2. Hoje: Execuções Arbitrárias

A pena de morte foi abolida, mas em muitos Estados são crescentes as execuções arbitrárias que os defensores dos direitos humanos não se cansam de denunciar. Em países democráticos e de direito esse cenário ainda é visível. O verbo matar parece mais dócil aos feudocratas que subterraneamente perseguem, sobretudo, quem denuncia, critica ou investiga casos sensíveis que põem em causa a imagem de um regime ou de certas personalidades que a seu bel-prazer e de forma indevida se apropriam do erário público. Naturalmente, o estado social é de consternação quando vemos irmãos nossos perseguidos, detidos ou executados num Estado de direito. Essa prática que corre um pouco por todo o mundo deve merecer uma grande atenção e vir ao debate, pois, geralmente, o sujeito ou o autor directo ou indirecto é a pessoa singular ou colectiva sobre quem impende o ónus de proteger e garantir as liberdades fundamentais e segurança ao próprio cidadão que é morto subterraneamente.

 

Nisso alguns jornalistas, os activistas cívicos, académicos e políticos críticos ou não dóceis aos regimes totalitários são os mais visados, pois, os detentores do poder político e económico, por todos os meios e ciladas, procuram eternizar as suas legitimidades.
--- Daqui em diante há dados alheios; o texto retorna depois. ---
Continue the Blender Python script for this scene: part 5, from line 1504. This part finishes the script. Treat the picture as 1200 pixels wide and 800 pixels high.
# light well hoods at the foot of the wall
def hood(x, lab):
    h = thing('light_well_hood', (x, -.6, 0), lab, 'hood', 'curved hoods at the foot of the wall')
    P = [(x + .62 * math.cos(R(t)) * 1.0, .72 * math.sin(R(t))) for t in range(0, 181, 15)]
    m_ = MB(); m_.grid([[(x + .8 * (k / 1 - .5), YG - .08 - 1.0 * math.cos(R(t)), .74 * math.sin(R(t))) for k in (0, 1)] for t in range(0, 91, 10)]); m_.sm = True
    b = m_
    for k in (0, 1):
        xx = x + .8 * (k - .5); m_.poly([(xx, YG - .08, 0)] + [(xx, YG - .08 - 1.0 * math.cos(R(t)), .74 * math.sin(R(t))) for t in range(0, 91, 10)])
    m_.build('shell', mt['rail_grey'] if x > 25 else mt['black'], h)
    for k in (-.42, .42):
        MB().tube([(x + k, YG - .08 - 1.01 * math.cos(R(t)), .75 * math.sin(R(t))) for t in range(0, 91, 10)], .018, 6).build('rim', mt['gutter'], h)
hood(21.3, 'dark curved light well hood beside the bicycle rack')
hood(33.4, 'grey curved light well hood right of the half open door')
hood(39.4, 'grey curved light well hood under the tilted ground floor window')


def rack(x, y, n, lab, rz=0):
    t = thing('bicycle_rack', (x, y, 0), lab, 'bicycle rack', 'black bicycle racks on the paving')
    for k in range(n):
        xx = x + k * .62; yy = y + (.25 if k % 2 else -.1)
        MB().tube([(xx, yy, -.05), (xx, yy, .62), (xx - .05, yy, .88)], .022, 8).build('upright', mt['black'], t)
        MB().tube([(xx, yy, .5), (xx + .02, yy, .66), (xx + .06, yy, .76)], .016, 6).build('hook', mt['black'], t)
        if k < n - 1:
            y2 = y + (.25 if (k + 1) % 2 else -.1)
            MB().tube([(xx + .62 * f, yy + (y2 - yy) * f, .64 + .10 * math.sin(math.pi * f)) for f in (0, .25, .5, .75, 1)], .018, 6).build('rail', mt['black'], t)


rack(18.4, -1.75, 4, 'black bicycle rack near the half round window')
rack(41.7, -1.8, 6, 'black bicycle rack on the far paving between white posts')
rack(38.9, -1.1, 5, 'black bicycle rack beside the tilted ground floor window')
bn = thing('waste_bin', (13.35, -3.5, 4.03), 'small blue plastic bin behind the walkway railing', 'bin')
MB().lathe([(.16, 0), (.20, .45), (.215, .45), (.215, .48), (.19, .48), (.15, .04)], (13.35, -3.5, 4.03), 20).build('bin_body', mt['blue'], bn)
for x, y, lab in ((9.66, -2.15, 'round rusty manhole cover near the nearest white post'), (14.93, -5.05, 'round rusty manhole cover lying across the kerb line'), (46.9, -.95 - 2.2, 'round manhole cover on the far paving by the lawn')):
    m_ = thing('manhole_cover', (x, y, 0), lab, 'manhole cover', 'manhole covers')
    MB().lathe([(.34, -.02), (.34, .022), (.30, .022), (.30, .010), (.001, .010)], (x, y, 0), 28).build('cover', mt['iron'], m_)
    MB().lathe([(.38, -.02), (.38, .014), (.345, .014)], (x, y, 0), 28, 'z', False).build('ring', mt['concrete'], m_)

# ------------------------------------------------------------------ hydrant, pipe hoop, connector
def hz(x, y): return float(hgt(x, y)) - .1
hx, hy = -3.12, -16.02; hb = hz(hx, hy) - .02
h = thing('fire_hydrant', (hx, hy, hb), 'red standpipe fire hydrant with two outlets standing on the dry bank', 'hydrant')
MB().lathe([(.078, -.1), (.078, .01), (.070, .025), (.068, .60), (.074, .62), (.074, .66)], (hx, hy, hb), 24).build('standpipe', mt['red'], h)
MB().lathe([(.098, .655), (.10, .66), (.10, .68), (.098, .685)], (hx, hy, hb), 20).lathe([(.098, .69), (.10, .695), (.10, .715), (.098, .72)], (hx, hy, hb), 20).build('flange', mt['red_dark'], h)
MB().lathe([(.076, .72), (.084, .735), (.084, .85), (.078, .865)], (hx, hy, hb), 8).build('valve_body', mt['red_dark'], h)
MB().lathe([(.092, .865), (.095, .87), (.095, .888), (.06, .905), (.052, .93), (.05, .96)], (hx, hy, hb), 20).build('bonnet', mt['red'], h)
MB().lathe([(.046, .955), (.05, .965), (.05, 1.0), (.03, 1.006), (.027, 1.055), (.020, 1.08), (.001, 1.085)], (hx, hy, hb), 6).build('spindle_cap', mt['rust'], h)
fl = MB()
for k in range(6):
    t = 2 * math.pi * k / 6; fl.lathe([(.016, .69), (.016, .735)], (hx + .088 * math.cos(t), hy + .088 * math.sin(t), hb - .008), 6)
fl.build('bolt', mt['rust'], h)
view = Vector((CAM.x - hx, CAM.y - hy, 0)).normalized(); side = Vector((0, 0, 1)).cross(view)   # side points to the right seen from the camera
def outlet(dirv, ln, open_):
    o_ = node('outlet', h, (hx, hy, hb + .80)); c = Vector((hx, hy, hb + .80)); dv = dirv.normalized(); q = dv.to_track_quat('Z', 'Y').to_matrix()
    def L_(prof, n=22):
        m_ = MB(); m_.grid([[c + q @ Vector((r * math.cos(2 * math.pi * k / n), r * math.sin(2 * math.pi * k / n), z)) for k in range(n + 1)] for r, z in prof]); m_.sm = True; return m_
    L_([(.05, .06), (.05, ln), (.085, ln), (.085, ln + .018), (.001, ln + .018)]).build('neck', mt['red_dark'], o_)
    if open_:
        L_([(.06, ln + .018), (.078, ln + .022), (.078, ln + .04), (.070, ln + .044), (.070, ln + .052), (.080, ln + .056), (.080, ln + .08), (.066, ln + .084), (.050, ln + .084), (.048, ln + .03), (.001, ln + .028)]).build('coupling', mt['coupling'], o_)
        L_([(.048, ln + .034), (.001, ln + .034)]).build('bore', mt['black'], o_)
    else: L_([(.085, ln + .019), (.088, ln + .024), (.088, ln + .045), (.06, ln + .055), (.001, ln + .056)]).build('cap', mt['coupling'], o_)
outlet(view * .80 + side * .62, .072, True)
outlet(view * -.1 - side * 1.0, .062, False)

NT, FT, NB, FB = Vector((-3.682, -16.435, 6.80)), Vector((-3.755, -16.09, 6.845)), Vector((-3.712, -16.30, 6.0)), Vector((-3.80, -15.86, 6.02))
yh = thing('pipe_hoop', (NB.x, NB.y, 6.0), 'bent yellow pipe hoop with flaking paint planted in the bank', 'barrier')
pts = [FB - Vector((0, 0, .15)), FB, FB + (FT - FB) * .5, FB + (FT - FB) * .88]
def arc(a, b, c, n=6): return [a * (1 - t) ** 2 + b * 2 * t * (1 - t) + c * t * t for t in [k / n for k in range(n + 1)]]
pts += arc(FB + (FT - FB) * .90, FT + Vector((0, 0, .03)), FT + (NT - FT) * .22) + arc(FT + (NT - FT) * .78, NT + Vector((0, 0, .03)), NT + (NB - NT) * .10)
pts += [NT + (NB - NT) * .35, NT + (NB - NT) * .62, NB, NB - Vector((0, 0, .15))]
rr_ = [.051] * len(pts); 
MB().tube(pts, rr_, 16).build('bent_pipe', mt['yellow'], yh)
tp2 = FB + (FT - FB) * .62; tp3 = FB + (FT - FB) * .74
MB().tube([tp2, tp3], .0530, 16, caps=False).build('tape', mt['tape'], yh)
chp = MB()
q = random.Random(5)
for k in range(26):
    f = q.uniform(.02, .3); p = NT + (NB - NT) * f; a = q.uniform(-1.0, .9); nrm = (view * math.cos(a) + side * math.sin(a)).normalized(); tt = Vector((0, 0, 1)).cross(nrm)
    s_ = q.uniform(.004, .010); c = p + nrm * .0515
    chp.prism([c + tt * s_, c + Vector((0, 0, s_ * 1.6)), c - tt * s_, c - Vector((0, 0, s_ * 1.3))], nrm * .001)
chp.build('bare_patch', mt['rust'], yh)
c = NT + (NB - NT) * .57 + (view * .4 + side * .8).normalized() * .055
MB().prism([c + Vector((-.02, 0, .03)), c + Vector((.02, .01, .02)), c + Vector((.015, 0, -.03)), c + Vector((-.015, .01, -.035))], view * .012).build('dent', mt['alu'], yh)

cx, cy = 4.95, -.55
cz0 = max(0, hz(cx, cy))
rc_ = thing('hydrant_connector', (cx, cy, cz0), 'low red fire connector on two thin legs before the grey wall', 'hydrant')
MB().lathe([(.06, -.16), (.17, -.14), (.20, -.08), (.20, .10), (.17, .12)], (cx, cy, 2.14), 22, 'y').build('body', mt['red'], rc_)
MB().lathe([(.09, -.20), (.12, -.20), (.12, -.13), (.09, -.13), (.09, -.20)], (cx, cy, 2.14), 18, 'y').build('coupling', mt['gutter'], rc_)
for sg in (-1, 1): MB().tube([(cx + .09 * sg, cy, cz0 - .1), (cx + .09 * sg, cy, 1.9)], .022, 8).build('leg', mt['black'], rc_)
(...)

De uma ou doutra forma, as execuções arbitrárias descredibilizam as instituições de um Estado e abalam a segurança e o fundamento de justiça. E tudo isso, faz-nos pensar por que razão é produzida tanta legislação quando não existe, entre nós, a cultura do diálogo científico? Por que é que se fomenta, o que é gravíssimo, hierarquias e muros no conhecimento científico dando privilégios a alguns ramos do saber cientifico em detrimento de tantos outros na produção de leis? Porventura, não sabemos que a realidade é a mesma e totalitária sendo, apenas, diferente a forma de percepcioná-la? E o cerne da questão está, precisamente, nessas rupturas ou falta da multi e transdisciplinaridade. Eis por que a lei é encarada com muita resistência porque desarticulada desse diálogo multidisciplinar e dos fundamentos dos valores sócio-culturais do homem. Em resultado disso, a função e o fim último da norma jurídica não se realiza e cada vez mais é crescente a população prisional, mais centros prisionais e mais leis num eterno círculo vicioso.

 

Para terminar ao mesmo tempo borrifarmos a fronteira do saber, entendemos que a lei deve dialogar com os fundamentos éticos de uma sociedade, pois, o grande limite na vida é a consciência moral, o que nos vem de dentro __ É o grande leme da vida ao qual devemos associar outros valores ainda que não familiares, mas necessários para que a vida não seja a presa mais fácil dos algozes dos homens e mulheres de bem. Viva a vida para sempre, pois, nenhuma ordem, nenhum poder são mais do que ela. PORVENTURA, NÃO ESTARÁ A PIDE/DGS MORTA COM A COLONIZAÇÃO?